Estos días siguen llegando noticias de las declaraciones del juicio de Gisèle Pelicot en Francia, drogada por su propio marido para ser violada por más de cincuenta hombres -incluido él mismo-, y así durante diez años. Supone el superlativo del salvajismo y, también, un testimonio ejemplar de la víctima luchando contra esta lacra, y eso no se puede discutir.

Más allá del inmenso dolor y de la conmoción pública que este caso genera, hay una pauta que muestra un modo de funcionar del pecado hoy en día: pensar que si no hay dolor físico o no hay conciencia de ello el mal no existe, y de esta forma se reduce a las personas a simples objetos donde su dignidad queda claramente dañada, con consecuencias, en muchos casos, irreversibles.

Y además de la la gravedad del asunto, este modo de funcionar se puede dar por supuesto en nuestras vidas -y en otros tantos asuntos morales-, donde nos comportamos como avestruces que se tapan la cabeza y creemos aquello de «ojos que no ven, corazón que no siente”. O asociamos solo el mal a una leve opinión, a un mero sentimiento o a una pasajera emoción: «total, nadie se va a enterar». Al fin y al cabo, violar es violar te vean o no, robar es robar te vean o no y por tanto hacer el mal es hacer el mal te van o no.

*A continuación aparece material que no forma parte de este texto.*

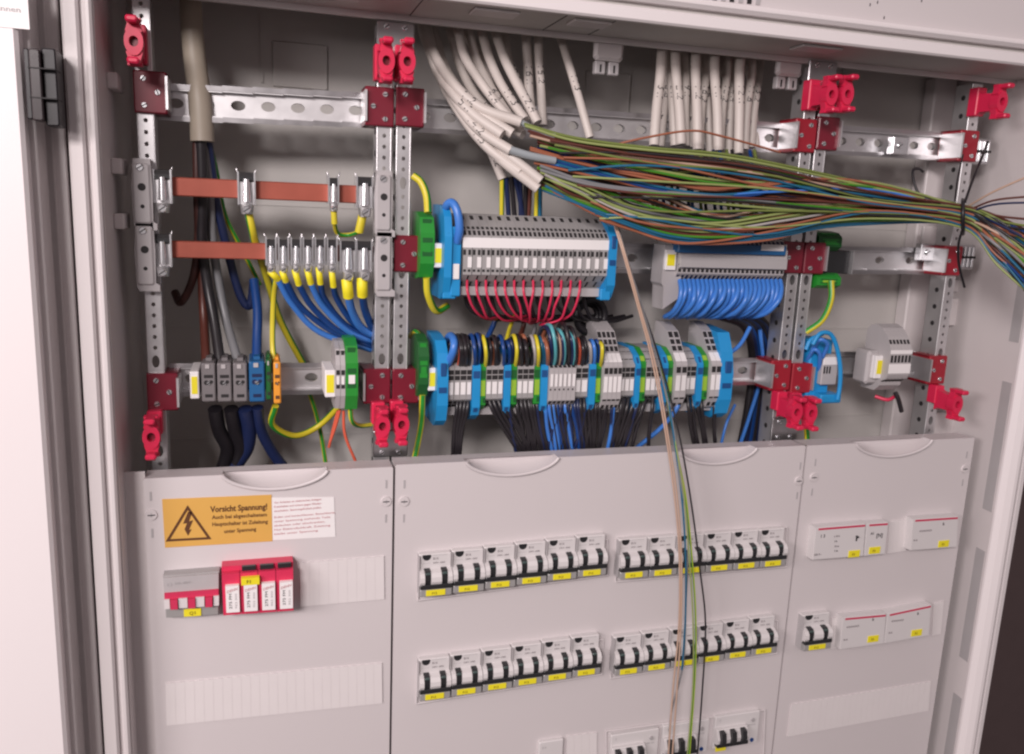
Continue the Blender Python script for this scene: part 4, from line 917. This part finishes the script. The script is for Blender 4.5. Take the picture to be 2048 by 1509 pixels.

El mal está mal siempre -aunque le encante camuflarse-, seamos o no conscientes de ello, ya sea bajo el espanto de una violación con sumisión química, en la pulcritud de una sala de quirófano o en la barbarie de una cámara de gas. El caso de Gisèle es un ejemplo más de que se puede destrozar la vida de una persona aunque no haya consecuencias instantáneas ni dolores aparentes ni inmediatos. Y es que hay un hilo invisible que conecta la dignidad con la verdad, y por tanto con el bien y con el mal. Por eso el mal no se puede banalizar de ninguna manera.